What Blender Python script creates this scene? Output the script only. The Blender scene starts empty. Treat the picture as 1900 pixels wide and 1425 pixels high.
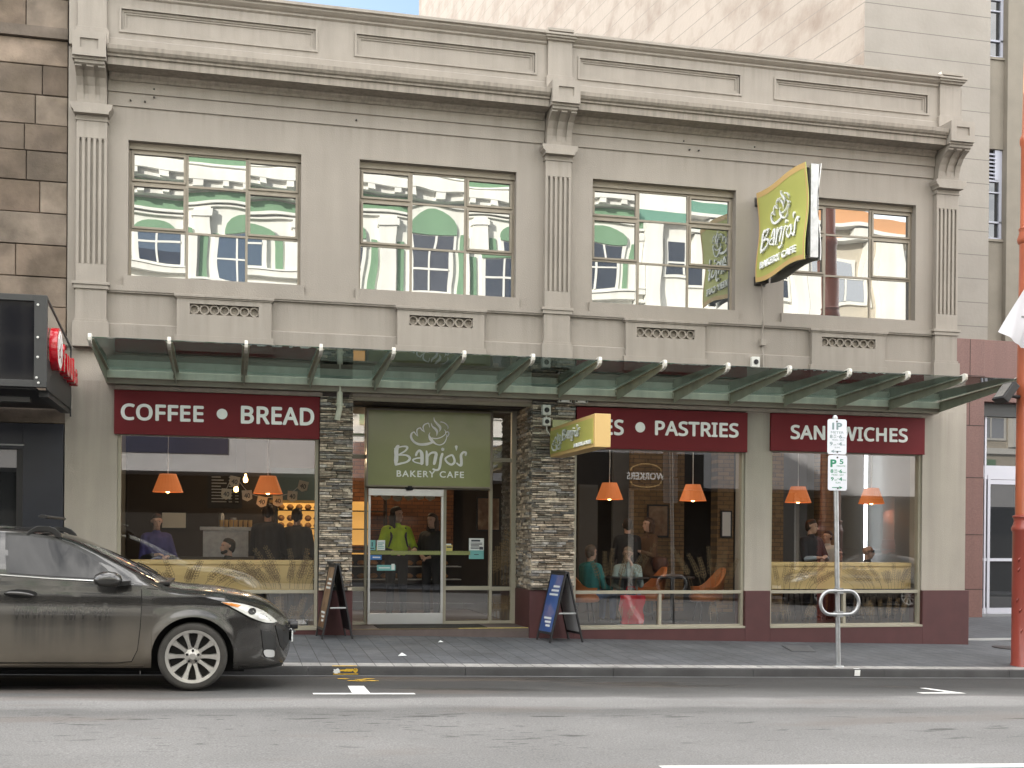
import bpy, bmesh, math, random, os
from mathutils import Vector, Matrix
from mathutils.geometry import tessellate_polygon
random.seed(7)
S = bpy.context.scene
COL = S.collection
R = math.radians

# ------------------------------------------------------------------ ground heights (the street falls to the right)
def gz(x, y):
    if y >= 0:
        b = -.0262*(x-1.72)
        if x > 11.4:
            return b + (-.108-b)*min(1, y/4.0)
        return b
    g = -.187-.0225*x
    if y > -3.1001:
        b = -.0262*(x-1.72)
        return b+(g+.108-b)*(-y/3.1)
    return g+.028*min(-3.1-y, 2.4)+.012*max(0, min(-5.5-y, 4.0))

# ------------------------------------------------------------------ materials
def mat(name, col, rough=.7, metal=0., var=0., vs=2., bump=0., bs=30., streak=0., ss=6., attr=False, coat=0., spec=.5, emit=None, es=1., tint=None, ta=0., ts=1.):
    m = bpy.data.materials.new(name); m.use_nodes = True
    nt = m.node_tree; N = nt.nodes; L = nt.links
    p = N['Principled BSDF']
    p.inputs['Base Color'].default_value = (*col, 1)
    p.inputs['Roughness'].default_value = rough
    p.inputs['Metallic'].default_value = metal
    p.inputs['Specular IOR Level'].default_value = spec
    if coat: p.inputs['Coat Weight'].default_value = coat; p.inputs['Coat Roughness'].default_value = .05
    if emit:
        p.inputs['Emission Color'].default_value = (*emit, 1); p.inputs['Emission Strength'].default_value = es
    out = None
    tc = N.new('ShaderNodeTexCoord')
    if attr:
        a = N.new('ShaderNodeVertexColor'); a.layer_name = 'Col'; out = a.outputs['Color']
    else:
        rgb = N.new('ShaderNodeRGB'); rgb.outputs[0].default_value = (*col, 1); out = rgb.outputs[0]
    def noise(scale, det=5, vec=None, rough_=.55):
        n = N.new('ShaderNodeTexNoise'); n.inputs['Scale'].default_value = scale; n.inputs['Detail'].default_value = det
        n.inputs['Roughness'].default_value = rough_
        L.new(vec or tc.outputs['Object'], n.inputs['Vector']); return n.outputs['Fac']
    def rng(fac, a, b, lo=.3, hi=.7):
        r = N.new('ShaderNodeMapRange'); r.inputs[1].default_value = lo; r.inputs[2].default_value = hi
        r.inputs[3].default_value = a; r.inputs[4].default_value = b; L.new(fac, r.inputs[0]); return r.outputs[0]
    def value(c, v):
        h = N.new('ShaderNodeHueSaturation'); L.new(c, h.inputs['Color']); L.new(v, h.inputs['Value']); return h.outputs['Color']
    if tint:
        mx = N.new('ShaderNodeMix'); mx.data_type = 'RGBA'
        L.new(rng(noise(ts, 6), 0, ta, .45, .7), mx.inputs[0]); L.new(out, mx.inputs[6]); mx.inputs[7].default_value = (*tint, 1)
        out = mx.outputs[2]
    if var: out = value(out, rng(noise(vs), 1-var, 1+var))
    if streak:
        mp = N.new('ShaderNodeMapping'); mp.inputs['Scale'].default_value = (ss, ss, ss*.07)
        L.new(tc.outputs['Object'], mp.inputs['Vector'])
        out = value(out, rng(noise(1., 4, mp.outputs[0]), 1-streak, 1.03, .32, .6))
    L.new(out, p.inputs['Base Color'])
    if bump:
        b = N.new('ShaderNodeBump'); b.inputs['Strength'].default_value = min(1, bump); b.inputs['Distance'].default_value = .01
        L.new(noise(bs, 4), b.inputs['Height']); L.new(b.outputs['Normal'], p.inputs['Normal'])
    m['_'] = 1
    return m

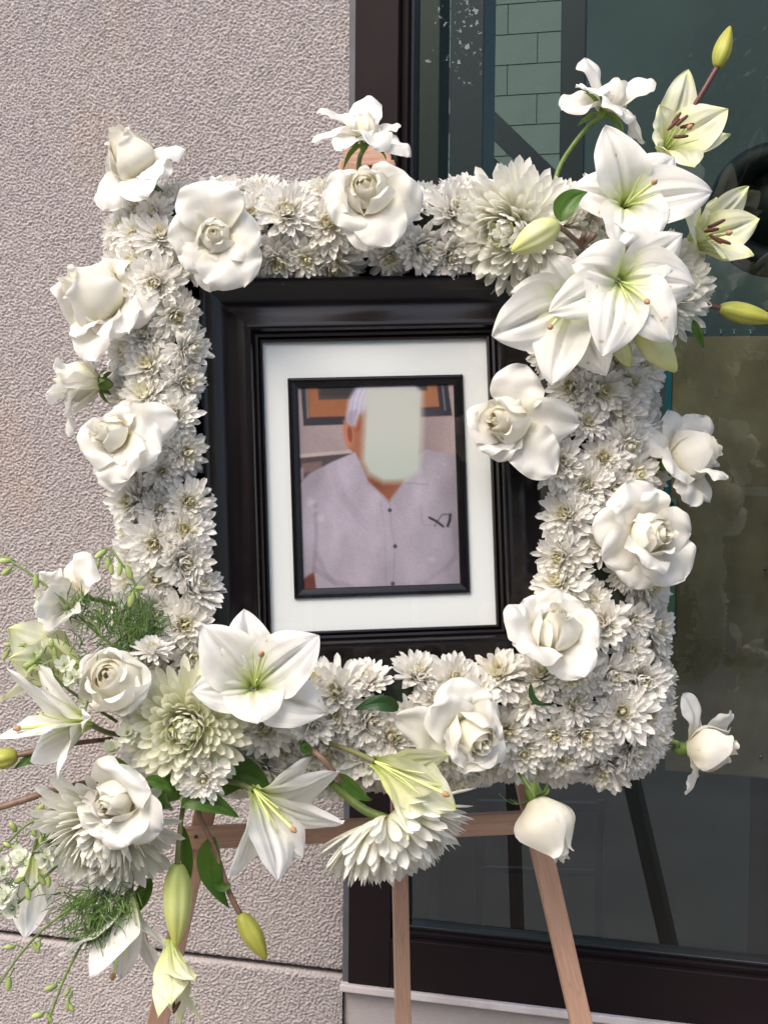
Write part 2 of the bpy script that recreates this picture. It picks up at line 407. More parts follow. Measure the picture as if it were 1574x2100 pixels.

_WRITTEN EXERCISE:_ Please extract exactly the lines of the data, from the first through the line containing "R = math.radians", and add no pictures to the copy.

_RESULT OF THE TASK:_
What Blender Python script creates this scene? Output the script only. The Blender scene starts empty. Treat the picture as 1900 pixels wide and 1425 pixels high.
import bpy, bmesh, math, random, os
from mathutils import Vector, Matrix
from mathutils.geometry import tessellate_polygon
random.seed(7)
S = bpy.context.scene
COL = S.collection
R = math.radians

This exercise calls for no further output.